Caudillos, no instituciones
Nos gusta que haya un caudillo. Alguien que hable por todos, que nos emocione, que encarne el cambio. Mientras esté él o ella, el proyecto vive.
Pero apenas esa figura se equivoca o desaparece, todo se viene abajo. Porque no construimos estructuras, construimos ídolos. Y los ídolos no se reemplazan, se rompen.
Así hemos visto morir proyectos, movimientos, partidos, asociaciones, redes vecinales, colectivos… porque la figura se fue. Y con ella, la voluntad de seguir.
El fatalismo como identidad
Lo decimos con sarcasmo, pero también con resignación: “Así somos”, “Aquí nunca cambia nada”, “Juárez está maldito”, “México no tiene arreglo” “Juárez, la ciudad resiliente”.
Esas frases no son ironías. Son corazas. Son excusas culturalmente aceptadas para no involucrarse, no confiar, no actuar.
Y lo peor: las decimos con orgullo, como si la resignación fuera un símbolo de lucidez.
Nos reímos de nuestras derrotas porque, si nos las tomamos en serio, duelen demasiado.
Pero bajo ese sarcasmo hay una realidad: nos hemos convencido de que no merecemos ganar.
Y cuando eso se vuelve parte de tu ADN colectivo, no hay proyecto que aguante. Hay una parte del alma colectiva que prefiere tener razón (en su pesimismo) a equivocarse creyendo. Porque si uno cree y luego se lo quitan… duele. Entonces mejor no creer.
El elefante frente al espejo
Entonces, ¿por qué no se consolidan los grandes proyectos en México? ¿En Juárez? ¿En nuestras calles, nuestras universidades, nuestras colonias?
Sí, hay corrupción. Sí, hay intereses. Sí, hay estructuras que boicotean. Pero también hay algo más profundo, más doloroso, más íntimo: nosotros mismos.
Porque no basta con querer que algo funcione. Hay que estar dispuestos a sostenerlo, a defenderlo, a comprometerse con él cuando ya no está de moda, cuando exige sacrificios, cuando se vuelve incómodo.
La verdadera transformación cultural no empieza en las urnas, ni en los presupuestos, ni en las redes sociales con sus hashtags. Inicia cuando dejamos de celebrar el cinismo y empezamos a reconocer el valor de creer, aun sabiendo que nos puede doler.
No se trata de tener más obras, más proyectos o más discursos. Se trata de tener más ciudadanos conscientes de sus propios prejuicios. Más personas dispuestas a pelear por algo más grande que su comodidad.
Más comunidades que se cansen de reírse de sí mismas y empiecen a exigirse en serio.

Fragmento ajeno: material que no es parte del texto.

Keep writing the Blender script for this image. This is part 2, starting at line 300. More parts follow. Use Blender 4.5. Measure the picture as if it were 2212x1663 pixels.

Porque Juárez —como México— no necesita que todo cambie. Necesita que dejemos de ser los primeros en sabotearnos.
Y esa batalla no se gana con votos ni con obras. Se gana en el corazón de cada uno.
Cuando por fin nos preguntemos, sin sarcasmo, sin cinismo, sin miedo:
¿Y si esta vez, sí ganamos, podremos sostenerlo?